• [Your instructions] Pictures stay out of this copy, which runs from the first line of the material through the line containing "o['category'] = 'plastic".

::::::::

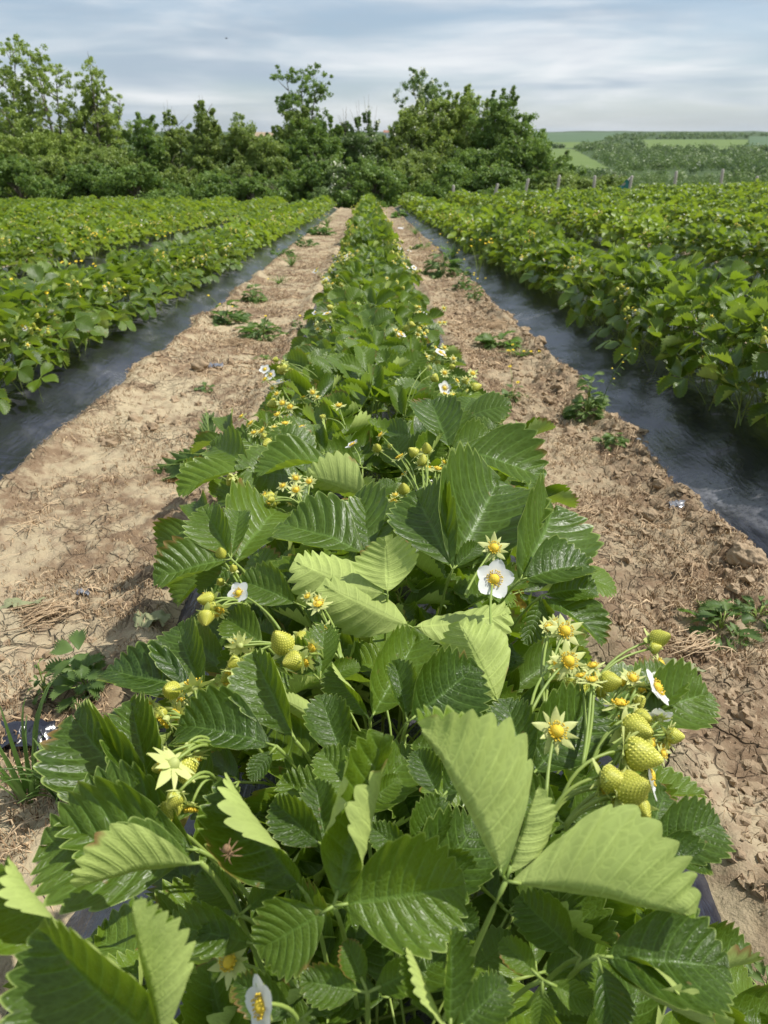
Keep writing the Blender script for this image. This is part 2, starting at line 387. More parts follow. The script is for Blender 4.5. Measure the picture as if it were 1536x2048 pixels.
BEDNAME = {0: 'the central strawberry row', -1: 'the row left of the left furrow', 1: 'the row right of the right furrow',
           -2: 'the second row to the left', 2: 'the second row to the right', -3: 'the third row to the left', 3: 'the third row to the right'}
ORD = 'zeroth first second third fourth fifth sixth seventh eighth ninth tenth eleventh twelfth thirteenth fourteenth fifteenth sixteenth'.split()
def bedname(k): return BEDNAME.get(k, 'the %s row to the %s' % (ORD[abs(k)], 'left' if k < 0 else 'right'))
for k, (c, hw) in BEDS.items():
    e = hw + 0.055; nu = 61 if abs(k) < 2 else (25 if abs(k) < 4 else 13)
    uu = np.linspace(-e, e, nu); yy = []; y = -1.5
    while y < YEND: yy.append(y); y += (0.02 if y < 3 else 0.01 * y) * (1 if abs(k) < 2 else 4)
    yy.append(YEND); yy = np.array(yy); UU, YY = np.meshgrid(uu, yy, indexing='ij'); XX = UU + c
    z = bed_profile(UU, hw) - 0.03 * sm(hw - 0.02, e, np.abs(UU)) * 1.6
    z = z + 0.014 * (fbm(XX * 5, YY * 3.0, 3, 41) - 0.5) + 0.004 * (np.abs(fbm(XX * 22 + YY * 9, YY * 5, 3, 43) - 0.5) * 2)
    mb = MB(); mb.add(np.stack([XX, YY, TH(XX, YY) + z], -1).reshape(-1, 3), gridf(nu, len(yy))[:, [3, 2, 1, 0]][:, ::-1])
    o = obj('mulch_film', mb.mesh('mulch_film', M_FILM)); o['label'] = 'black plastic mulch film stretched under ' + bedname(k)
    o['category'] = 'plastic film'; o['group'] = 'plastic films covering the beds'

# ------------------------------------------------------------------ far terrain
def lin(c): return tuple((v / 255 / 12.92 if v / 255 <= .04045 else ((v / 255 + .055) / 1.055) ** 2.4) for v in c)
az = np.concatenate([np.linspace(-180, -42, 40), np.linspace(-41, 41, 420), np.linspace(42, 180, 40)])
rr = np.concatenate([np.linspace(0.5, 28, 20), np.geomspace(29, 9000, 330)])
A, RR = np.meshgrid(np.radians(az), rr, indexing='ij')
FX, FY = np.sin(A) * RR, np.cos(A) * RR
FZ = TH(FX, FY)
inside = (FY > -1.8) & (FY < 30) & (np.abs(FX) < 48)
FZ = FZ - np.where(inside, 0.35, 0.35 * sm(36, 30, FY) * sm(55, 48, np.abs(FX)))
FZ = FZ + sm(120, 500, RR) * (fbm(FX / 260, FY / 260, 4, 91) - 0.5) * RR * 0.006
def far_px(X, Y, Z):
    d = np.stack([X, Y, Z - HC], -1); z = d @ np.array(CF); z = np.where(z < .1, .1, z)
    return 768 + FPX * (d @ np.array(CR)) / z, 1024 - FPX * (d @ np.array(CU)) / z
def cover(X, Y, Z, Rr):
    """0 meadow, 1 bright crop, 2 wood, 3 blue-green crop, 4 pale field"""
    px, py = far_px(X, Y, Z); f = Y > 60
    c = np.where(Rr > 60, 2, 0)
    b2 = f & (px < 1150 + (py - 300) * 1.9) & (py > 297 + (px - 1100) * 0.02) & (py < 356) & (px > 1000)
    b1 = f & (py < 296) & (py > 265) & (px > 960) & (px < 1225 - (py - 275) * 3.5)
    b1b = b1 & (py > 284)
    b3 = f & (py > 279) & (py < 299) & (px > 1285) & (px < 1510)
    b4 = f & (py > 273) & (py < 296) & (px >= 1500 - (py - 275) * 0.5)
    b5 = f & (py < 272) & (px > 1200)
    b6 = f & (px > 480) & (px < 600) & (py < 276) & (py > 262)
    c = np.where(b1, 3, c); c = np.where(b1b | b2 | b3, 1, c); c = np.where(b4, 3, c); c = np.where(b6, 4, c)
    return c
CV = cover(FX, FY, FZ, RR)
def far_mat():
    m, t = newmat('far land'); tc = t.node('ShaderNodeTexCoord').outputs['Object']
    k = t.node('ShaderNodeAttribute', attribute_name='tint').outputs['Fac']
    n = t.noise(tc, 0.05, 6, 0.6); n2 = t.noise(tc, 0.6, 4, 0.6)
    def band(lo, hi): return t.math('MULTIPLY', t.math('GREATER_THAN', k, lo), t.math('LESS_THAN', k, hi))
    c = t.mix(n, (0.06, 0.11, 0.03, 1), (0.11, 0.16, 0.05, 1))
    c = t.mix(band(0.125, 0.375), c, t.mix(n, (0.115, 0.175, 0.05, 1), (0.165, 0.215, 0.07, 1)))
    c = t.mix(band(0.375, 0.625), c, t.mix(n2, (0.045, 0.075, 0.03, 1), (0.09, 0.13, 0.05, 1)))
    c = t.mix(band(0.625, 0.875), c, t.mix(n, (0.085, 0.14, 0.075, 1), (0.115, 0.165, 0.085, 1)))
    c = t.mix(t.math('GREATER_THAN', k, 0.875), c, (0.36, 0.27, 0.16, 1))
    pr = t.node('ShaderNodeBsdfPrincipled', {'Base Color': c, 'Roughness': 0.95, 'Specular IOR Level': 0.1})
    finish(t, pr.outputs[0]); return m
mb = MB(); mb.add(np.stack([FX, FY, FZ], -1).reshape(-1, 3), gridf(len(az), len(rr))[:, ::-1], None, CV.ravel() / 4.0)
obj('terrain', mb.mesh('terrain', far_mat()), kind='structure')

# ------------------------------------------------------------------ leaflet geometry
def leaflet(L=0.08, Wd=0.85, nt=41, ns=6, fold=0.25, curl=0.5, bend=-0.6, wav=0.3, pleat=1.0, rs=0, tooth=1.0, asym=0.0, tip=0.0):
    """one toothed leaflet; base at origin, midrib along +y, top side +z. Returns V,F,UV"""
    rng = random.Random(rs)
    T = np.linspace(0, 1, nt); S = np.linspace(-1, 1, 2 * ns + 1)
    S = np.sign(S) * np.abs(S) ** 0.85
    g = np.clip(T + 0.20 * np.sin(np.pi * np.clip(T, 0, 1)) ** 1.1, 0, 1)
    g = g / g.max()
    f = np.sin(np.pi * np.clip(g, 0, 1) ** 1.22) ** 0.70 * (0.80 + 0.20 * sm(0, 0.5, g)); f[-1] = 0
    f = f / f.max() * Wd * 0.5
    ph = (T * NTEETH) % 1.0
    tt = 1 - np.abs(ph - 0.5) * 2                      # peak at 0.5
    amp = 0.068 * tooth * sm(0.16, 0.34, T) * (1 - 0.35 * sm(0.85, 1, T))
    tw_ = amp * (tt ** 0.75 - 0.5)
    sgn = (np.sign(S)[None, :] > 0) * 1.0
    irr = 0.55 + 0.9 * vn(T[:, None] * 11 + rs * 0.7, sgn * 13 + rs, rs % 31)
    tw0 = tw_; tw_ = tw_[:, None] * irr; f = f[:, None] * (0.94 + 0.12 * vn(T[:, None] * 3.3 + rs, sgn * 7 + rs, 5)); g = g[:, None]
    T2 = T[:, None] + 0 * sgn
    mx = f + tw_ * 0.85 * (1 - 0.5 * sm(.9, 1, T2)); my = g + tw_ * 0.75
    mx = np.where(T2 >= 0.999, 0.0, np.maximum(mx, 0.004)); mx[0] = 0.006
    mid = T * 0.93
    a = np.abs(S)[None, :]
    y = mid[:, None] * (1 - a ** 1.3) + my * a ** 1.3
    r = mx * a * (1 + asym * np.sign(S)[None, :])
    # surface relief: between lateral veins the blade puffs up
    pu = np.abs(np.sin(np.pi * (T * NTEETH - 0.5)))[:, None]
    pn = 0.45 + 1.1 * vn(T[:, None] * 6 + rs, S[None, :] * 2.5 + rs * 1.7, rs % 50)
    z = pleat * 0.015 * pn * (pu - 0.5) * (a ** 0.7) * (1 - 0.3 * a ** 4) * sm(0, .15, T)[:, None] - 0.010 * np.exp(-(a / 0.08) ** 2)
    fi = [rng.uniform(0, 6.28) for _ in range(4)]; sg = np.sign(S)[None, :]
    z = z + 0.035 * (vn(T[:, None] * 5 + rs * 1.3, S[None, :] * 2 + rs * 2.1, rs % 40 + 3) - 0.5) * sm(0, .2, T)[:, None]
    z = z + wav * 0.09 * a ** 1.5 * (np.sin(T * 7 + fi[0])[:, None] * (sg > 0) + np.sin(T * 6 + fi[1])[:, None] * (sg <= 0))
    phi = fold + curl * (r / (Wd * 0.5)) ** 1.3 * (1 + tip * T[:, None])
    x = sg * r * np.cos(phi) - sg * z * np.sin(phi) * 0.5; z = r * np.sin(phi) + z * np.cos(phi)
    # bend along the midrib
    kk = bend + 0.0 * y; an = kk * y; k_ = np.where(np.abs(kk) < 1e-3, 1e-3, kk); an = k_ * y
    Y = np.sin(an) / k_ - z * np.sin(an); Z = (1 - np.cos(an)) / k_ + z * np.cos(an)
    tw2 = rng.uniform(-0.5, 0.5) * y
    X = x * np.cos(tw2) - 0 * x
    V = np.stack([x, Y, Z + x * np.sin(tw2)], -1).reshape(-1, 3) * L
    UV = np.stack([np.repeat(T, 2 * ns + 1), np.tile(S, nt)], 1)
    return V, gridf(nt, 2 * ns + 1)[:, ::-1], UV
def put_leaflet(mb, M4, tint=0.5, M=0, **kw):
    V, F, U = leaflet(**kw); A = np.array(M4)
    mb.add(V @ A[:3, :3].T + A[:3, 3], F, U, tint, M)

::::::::

• [Response to the task]
Keep writing the Blender script for this image. This is part 2, starting at line 387. More parts follow. The script is for Blender 4.5. Measure the picture as if it were 1536x2048 pixels.
BEDNAME = {0: 'the central strawberry row', -1: 'the row left of the left furrow', 1: 'the row right of the right furrow',
           -2: 'the second row to the left', 2: 'the second row to the right', -3: 'the third row to the left', 3: 'the third row to the right'}
ORD = 'zeroth first second third fourth fifth sixth seventh eighth ninth tenth eleventh twelfth thirteenth fourteenth fifteenth sixteenth'.split()
def bedname(k): return BEDNAME.get(k, 'the %s row to the %s' % (ORD[abs(k)], 'left' if k < 0 else 'right'))
for k, (c, hw) in BEDS.items():
    e = hw + 0.055; nu = 61 if abs(k) < 2 else (25 if abs(k) < 4 else 13)
    uu = np.linspace(-e, e, nu); yy = []; y = -1.5
    while y < YEND: yy.append(y); y += (0.02 if y < 3 else 0.01 * y) * (1 if abs(k) < 2 else 4)
    yy.append(YEND); yy = np.array(yy); UU, YY = np.meshgrid(uu, yy, indexing='ij'); XX = UU + c
    z = bed_profile(UU, hw) - 0.03 * sm(hw - 0.02, e, np.abs(UU)) * 1.6
    z = z + 0.014 * (fbm(XX * 5, YY * 3.0, 3, 41) - 0.5) + 0.004 * (np.abs(fbm(XX * 22 + YY * 9, YY * 5, 3, 43) - 0.5) * 2)
    mb = MB(); mb.add(np.stack([XX, YY, TH(XX, YY) + z], -1).reshape(-1, 3), gridf(nu, len(yy))[:, [3, 2, 1, 0]][:, ::-1])
    o = obj('mulch_film', mb.mesh('mulch_film', M_FILM)); o['label'] = 'black plastic mulch film stretched under ' + bedname(k)
    o['category'] = 'plastic film'; o['group'] = 'plastic films covering the beds'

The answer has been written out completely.